## DATA FOR THIS EXERCISE
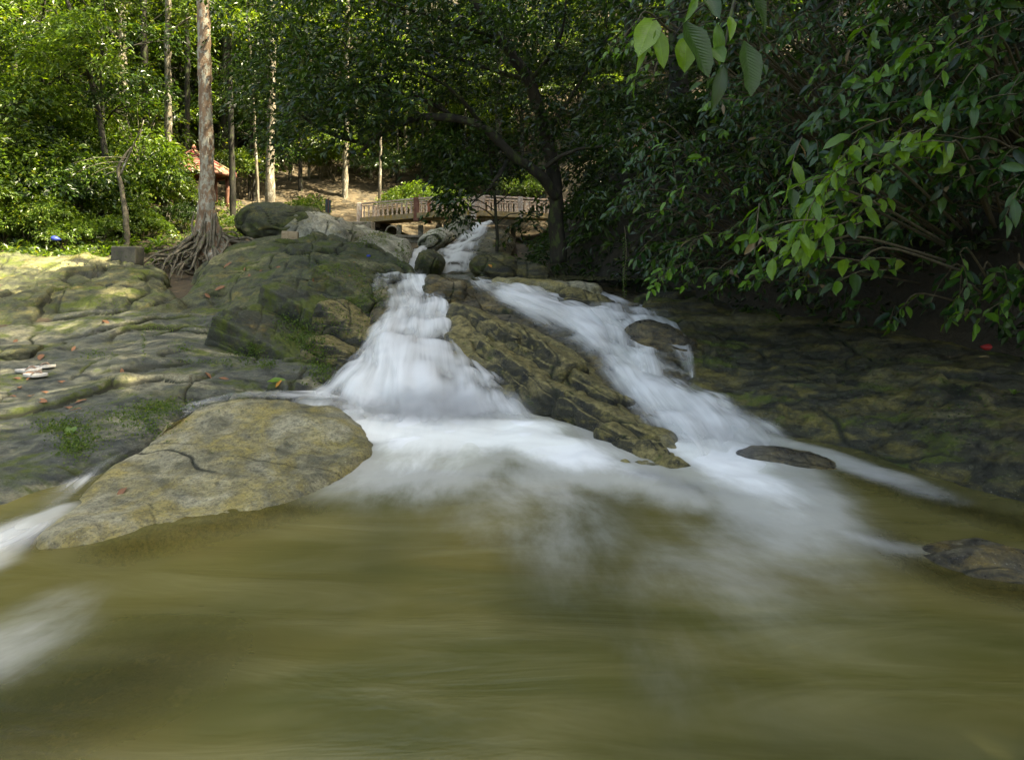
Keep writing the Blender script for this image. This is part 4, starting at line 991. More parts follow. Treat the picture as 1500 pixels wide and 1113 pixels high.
used = set()
def plant(proto, x, y, s, label, cat, group=None, rz=None, name=None, dz=0.0, z=None):
    o = proto if id(proto) not in used else copy_tree(proto)
    used.add(id(proto))
    o.location = (x, y, (ground_at(x, y) if z is None else z) + dz); o.scale = (s, s, s)
    o.rotation_euler = (0, 0, rnd.uniform(0, 6.28) if rz is None else rz)
    for k in ('label', 'category', 'group', 'kind'):
        if k in o: del o[k]
    tag(o, label, cat, group)
    if name: o.name = name
    return o
KINDW = {'UND': ['mid-green', 'bright yellow-green', 'deep green'], 'TALL': ['slender pale-stemmed', 'tall dark-stemmed', 'thick pale-stemmed'], 'SHR': ['bright green', 'broad mid-green', 'low bright', 'dark green']}
def where(x, y):
    px = CX + x / y * F
    for lim, ph in ((-60, 'beyond the left edge of the boulder'), (30, 'above the far left end of the mossy boulder'), (75, 'above the blue bag'), (130, 'over the strap-leaved plants'), (175, 'just left of the broken dead tree'),
                    (215, 'behind the square concrete block'), (262, 'beside the pale-barked tree'), (330, 'behind the gazebo'), (385, 'between gazebo and pale straight tree'), (440, 'behind the rounded bush'), (500, 'behind the signpost'),
                    (560, 'above the left end of the bridge'), (640, 'above the left half of the bridge'), (720, 'above the middle of the bridge'), (800, 'above the right end of the bridge'), (900, 'behind the arching tree'), (1100, 'behind the big hanging leaves'), (9999, 'behind the right bank thicket')):
        if px < lim: return ph
def how_far(y): return 'near' if y < 17 else ('mid-distance' if y < 23 else ('far' if y < 33 else ('farther' if y < 44 else 'farthest')))
# distant wall of forest on the hillside
for i in range(64):
    y = rnd.uniform(30, 56); x = rnd.uniform(-0.95, 0.75) * y
    plant(TALL[i % 3], x, y, rnd.uniform(.85, 1.25), '%s %s hillside tree %s' % (how_far(y), KINDW['TALL'][i % 3], where(x, y)), 'tree', 'trees on the far hillside', name='forest_tree')
for i in range(84):
    y = rnd.uniform(28, 46); x = rnd.uniform(-0.9, 0.6) * y
    if abs(x / y + .15) < .16 and y < 32: continue
    plant(UND[i % 3], x, y, rnd.uniform(.9, 1.4), '%s %s understory tree %s' % (how_far(y), KINDW['UND'][i % 3], where(x, y)), 'tree', 'understory trees on the far hillside', name='understory_tree')
for i in range(60):
    y = rnd.uniform(27, 50); x = rnd.uniform(-0.9, 0.7) * y
    plant(SHR[i % 4], x, y, rnd.uniform(.7, 1.3), '%s %s hillside shrub %s' % (how_far(y), KINDW['SHR'][i % 4], where(x, y)), 'shrub', 'shrubs on the far hillside', name='hillside_shrub')
# left forest, nearer
for (px, Y, s, k) in [(-90,15,1.0,1),(-10,17,1.05,0),(60,19,1.1,1),(125,21,1.05,0),(150,17.5,.85,2),(195,29,1.1,2),(20,24,1.3,0),(100,26,1.3,1),(-160,20,1.3,0),(265,29,1.1,0),(345,30,1.1,2),(440,29,1.1,0),(-250,16,1.2,2),(372,27,.8,2),(320,31,1.2,1)]:
    x = (px - CX) / F * Y
    plant(UND[k], x, Y, s, '%s %s dense understory tree %s' % (how_far(Y), KINDW['UND'][k], where(x, Y)), 'tree', 'understory trees of the left forest', name='understory_tree')
for (px, Y, s, k) in [(-120,13.5,.8,0),(-40,14.2,.75,0),(20,16,.9,1),(75,17,.8,0),(120,18.5,.9,3),(165,19,.9,1),(205,20.5,.8,3),(240,19,.5,1),(10,20,1.2,0),(90,22,1.2,1),(-70,17,1.1,1),(225,17,.45,2),(160,23,1.1,3),(-200,15,1,1),(350,20,.45,2),(-20,15.2,.9,0),(30,15.4,.9,1),(60,15.8,.8,0),(95,15.6,.9,3),(130,16.4,.9,0),(-90,15,1.1,0),(165,16.8,.7,1),(50,17.5,1.2,1),(115,18,1.2,0),(-130,16,1.2,1),(200,18,.7,0),(225,18.8,.8,1),(252,22,.6,0),(268,18.2,.4,3),(40,14.6,.55,2),(75,14.9,.5,0),(110,15.2,.55,2),(5,14.4,.6,2),(-50,14,.6,0),(150,15.4,.5,2),(182,16.4,.5,0),(205,16.6,.5,2),(-20,14.2,.5,2),(92,14.6,.5,2),(150,21,1.3,1),(60,20,1.4,0),(-30,18.5,1.3,0)]:
    x = (px - CX) / F * Y
    plant(SHR[k], x, Y, s, '%s %s shrub %s, %s' % (how_far(Y), KINDW['SHR'][k], where(x, Y), 'small' if s < .6 else ('medium' if s < .85 else ('large' if s < 1.15 else 'very large'))), 'shrub', 'shrubs of the left forest edge', name='forest_shrub')
for q, (px, Y, s_, k_, lb) in enumerate([(352, 27, .7, 1, 'mid-green shrub between the gazebo and the pale straight tree'), (470, 31, .8, 0, 'bright shrub on the slope behind the signpost'), (520, 33, .9, 1, 'broad shrub high on the slope behind the bridge end'), (410, 32, 1.0, 3, 'dark shrub uphill of the rounded bush'),
        (560, 31, .8, 3, 'dark green shrub uphill behind the left of the bridge'), (495, 36, 1.2, 1, 'large shrub at the top of the litter slope'), (440, 36, 1.2, 0, 'large bright shrub at the top of the litter slope'), (575, 37, 1.2, 1, 'large mid-green shrub below the pale distant trunks'), (380, 34, 1.1, 1, 'large shrub uphill of the pale straight tree'), (628, 33, .8, 0, 'bright shrub beside the second red roof')]):
    plant(SHR[k_], P(px, 0, Y)[0], Y, s_, lb, 'shrub', name='hillside_shrub')
for (px, Y, s_, k_, lb) in [(425, 37, 1.2, 1, 'bright spreading tree uphill behind the rounded bush'), (530, 38, 1.25, 0, 'mid-green spreading tree uphill above the bridge end'), (475, 40, 1.3, 2, 'deep green tree uphill behind the signpost'), (590, 40, 1.2, 1, 'bright tree uphill among the pale distant trunks'), (655, 39, 1.1, 0, 'leafy tree filling the gap above the bridge post')]:
    plant(UND[k_], P(px, 0, Y)[0], Y, s_, lb, 'tree', name='understory_tree')
plant(SHR[2], P(440,0,22)[0], 22, .95, 'bright green rounded bush right of the pale bark trunk', 'bush', name='bush')
plant(SHR[2], P(590,0,27)[0], 27.6, 1.15, 'sunlit bush behind the left half of the bridge railing', 'bush', name='bush')
plant(SHR[0], P(650,0,28)[0], 28.5, .7, 'yellow-green bush behind the middle of the bridge', 'bush', name='bush')
plant(SHR[0], P(770,0,27)[0], 28.5, .8, 'bright bush behind the right end of the bridge', 'bush', name='bush')
for (px, Y, s, k) in [(-60,24,1.0,0),(110,28,1.1,1),(180,27,1.0,2),(330,29,1.05,1),(420,33,1.1,2),(520,34,1.1,0),(-200,22,1.1,1)]:
    plant(TALL[k], (px - CX) / F * Y, Y, s, '%s %s tree %s' % (how_far(Y), KINDW['TALL'][k], where((px - CX) / F * Y, Y)), 'tree', 'tall trees of the left forest', name='forest_tree')

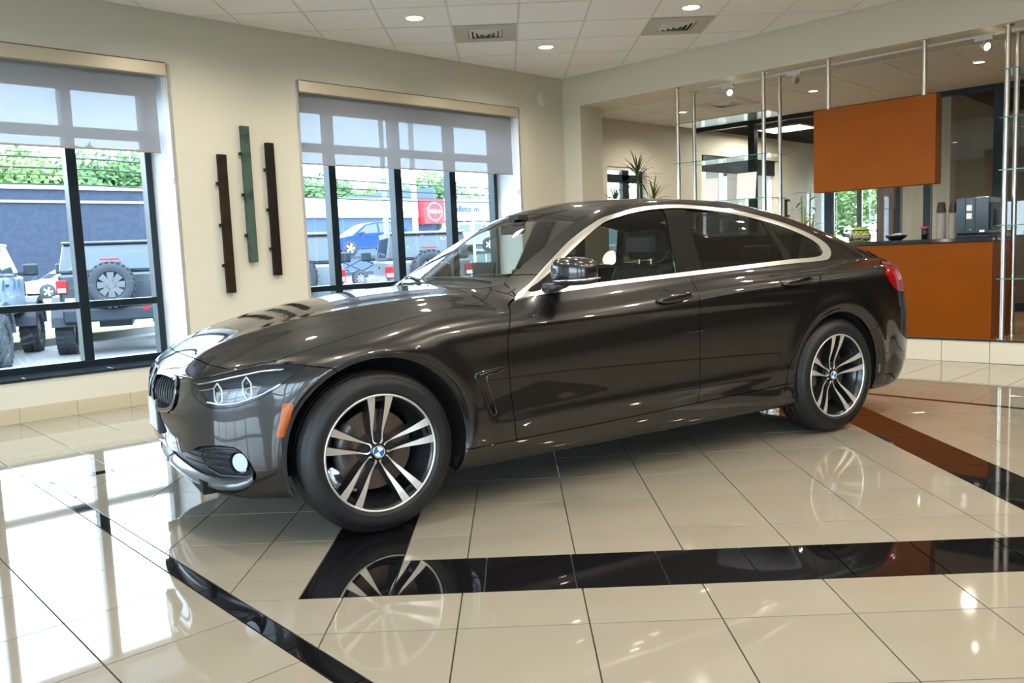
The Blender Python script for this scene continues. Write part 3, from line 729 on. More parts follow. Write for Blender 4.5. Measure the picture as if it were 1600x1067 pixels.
lowx=spline([.1,.18,.24,.30,.45,.6,.75,.9],[.80,.848,.875,.888,.899,.905,.908,.908])
roofz=spline([1.0,1.25,1.5,1.8,2.1,2.4,2.7,3.0,3.3,3.55,3.9],[1.29,1.338,1.372,1.390,1.388,1.366,1.315,1.240,1.150,1.065,.94])
gside=spline([.4,.8,1.2,1.8,2.4,2.8,3.1,3.4,3.7],[.795,.80,.805,.808,.80,.775,.745,.70,.64])
frontx=spline([.10,.2,.28,.4,.5,.6,.66,.75],[-.58,-.645,-.68,-.692,-.690,-.680,-.665,-.61])
rearx=spline([.15,.25,.35,.5,.65,.8,.95,1.05],[3.66,3.75,3.80,3.815,3.80,3.765,3.73,3.73])
def W(x,z):
    zc=.755+.065*x
    s=z-zc
    sp=.012*np.logaddexp(0,s/.012)      # soft ramp above the crease
    w=lowx(np.minimum(z,.9))+plan(x)-.20*sp-1.3*sp*sp
    w=w-(x>2.7)*((x-2.7)/.95)**2*sp*.55
    w=w-.006*np.exp(-((s+.10)/.06)**2)*sstep((x-.2)/.5)*sstep((3.2-x)/.5)    # hollow under the crease
    # rocker crease rising to the rear
    w=w+.006*np.exp(-((z-(.36+.02*x))/.03)**2)*sstep((x-.4)/.4)*sstep((2.6-x)/.5)
    for cx,cz,r0 in((.012,.338,.375),(2.81,.335,.37)):
        r=np.hypot(x-cx,z-cz); up=sstep((z-.22)/.1)
        w=w+up*(.010*np.exp(-((r-r0-.045)/.05)**2)-.016*sstep((r0+.028-r)/.03))
    return w
def f_low(x,y,z):
    y=abs(y)
    side=y-W(x,z)
    top=(z-(hoodz(x)-hoodc(x)*y*y-.10*sstep((.35-x)/1.0)*np.maximum(y-.62,0)**2*4))*.95
    # hood ridges
    rid=.006*np.exp(-((y-(.30+.22*sstep((x+.7)/1.2)))/.06)**2)*sstep((x+.72)/.2)*sstep((.75-x)/.3)
    top=top-rid
    yy=y/.9
    fr=frontx(z)+.12*yy**2+.30*yy**5-.024*np.exp(-(y/.22)**2)*sstep((z-.36)/.14)*sstep((.72-z)/.08)
    front=(fr-x)*.92
    rr=rearx(z)-.10*yy**2-.22*yy**6
    rear=(x-rr)*.92
    a=smax(side,front,.22)
    a=smax(a,rear,.16)
    a=smax(a,top,.075)
    a=smax(a,.175+.004*x-z+.0*x,.05)
    return a
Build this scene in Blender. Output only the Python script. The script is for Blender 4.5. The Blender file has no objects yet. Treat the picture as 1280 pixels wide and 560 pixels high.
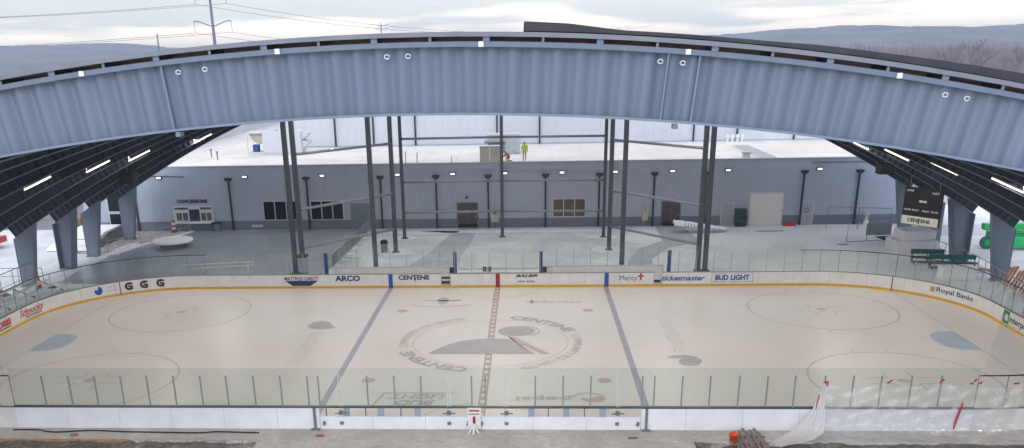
import bpy, bmesh, math, random
from mathutils import Vector, Matrix
random.seed(7)
PI = math.pi
sc = bpy.context.scene
COL = sc.collection

# ------------------------------------------------------------------ helpers
def lin(c):
    if isinstance(c, str):
        c = [int(c[i:i+2], 16)/255 for i in (0, 2, 4)]
        return tuple(x/12.92 if x <= .04045 else ((x+.055)/1.055)**2.4 for x in c)
    return tuple(c)

MATS = {}
def mat(name, col, rough=.6, var=.08, scale=1.5, metal=0., bump=0., bscale=8., spec=.5, stretch=(1, 1, 1)):
    m = bpy.data.materials.new(name); m.use_nodes = True
    nt = m.node_tree; b = nt.nodes['Principled BSDF']
    c = lin(col)
    tc = nt.nodes.new('ShaderNodeTexCoord')
    mp = nt.nodes.new('ShaderNodeMapping'); mp.inputs['Scale'].default_value = stretch
    nt.links.new(tc.outputs['Object'], mp.inputs['Vector'])
    n = nt.nodes.new('ShaderNodeTexNoise'); n.inputs['Scale'].default_value = scale; n.inputs['Detail'].default_value = 5
    nt.links.new(mp.outputs['Vector'], n.inputs['Vector'])
    r = nt.nodes.new('ShaderNodeValToRGB')
    r.color_ramp.elements[0].position = .3; r.color_ramp.elements[1].position = .7
    r.color_ramp.elements[0].color = (*[x*(1-var) for x in c], 1)
    r.color_ramp.elements[1].color = (*[min(1, x*(1+var)) for x in c], 1)
    nt.links.new(n.outputs['Fac'], r.inputs['Fac'])
    nt.links.new(r.outputs['Color'], b.inputs['Base Color'])
    b.inputs['Roughness'].default_value = rough; b.inputs['Metallic'].default_value = metal
    b.inputs['Specular IOR Level'].default_value = spec
    if bump:
        n2 = nt.nodes.new('ShaderNodeTexNoise'); n2.inputs['Scale'].default_value = bscale; n2.inputs['Detail'].default_value = 6
        nt.links.new(tc.outputs['Object'], n2.inputs['Vector'])
        bp = nt.nodes.new('ShaderNodeBump'); bp.inputs['Strength'].default_value = bump; bp.inputs['Distance'].default_value = .05
        nt.links.new(n2.outputs['Fac'], bp.inputs['Height']); nt.links.new(bp.outputs['Normal'], b.inputs['Normal'])
    MATS[name] = m
    return m

def emit(name, col, strength):
    m = bpy.data.materials.new(name); m.use_nodes = True
    b = m.node_tree.nodes['Principled BSDF']
    b.inputs['Base Color'].default_value = (.8, .8, .8, 1)
    b.inputs['Emission Color'].default_value = (*lin(col), 1); b.inputs['Emission Strength'].default_value = strength
    return m

def glass(name, tint, gloss=.05, rough=.02, diff=0., diffcol=(.8, .8, .8)):
    m = bpy.data.materials.new(name); m.use_nodes = True
    nt = m.node_tree; nt.nodes.remove(nt.nodes['Principled BSDF']); out = nt.nodes['Material Output']
    t = nt.nodes.new('ShaderNodeBsdfTransparent'); t.inputs['Color'].default_value = (*tint, 1)
    g = nt.nodes.new('ShaderNodeBsdfGlossy'); g.inputs['Roughness'].default_value = rough; g.inputs['Color'].default_value = (.9, .95, 1, 1)
    mx = nt.nodes.new('ShaderNodeMixShader'); mx.inputs[0].default_value = gloss
    nt.links.new(t.outputs[0], mx.inputs[1]); nt.links.new(g.outputs[0], mx.inputs[2])
    last = mx
    if diff:
        d = nt.nodes.new('ShaderNodeBsdfDiffuse'); d.inputs['Color'].default_value = (*diffcol, 1)
        m2 = nt.nodes.new('ShaderNodeMixShader'); m2.inputs[0].default_value = diff
        nt.links.new(mx.outputs[0], m2.inputs[1]); nt.links.new(d.outputs[0], m2.inputs[2]); last = m2
    nt.links.new(last.outputs[0], out.inputs['Surface'])
    return m

def origin(o):
    v = Vector((0, 0, 0))
    while o is not None: v += o.location; o = o.parent
    return v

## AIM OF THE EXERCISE
Pictures should be left out. Retype only the run of lines from the line containing "Build this scene" to the line containing "return tuple(c)", inclusive.

## PROBLEM SOLUTION
Build this scene in Blender. Output only the Python script. The script is for Blender 4.5. The Blender file has no objects yet. Treat the picture as 1280 pixels wide and 560 pixels high.
import bpy, bmesh, math, random
from mathutils import Vector, Matrix
random.seed(7)
PI = math.pi
sc = bpy.context.scene
COL = sc.collection

# ------------------------------------------------------------------ helpers
def lin(c):
    if isinstance(c, str):
        c = [int(c[i:i+2], 16)/255 for i in (0, 2, 4)]
        return tuple(x/12.92 if x <= .04045 else ((x+.055)/1.055)**2.4 for x in c)
    return tuple(c)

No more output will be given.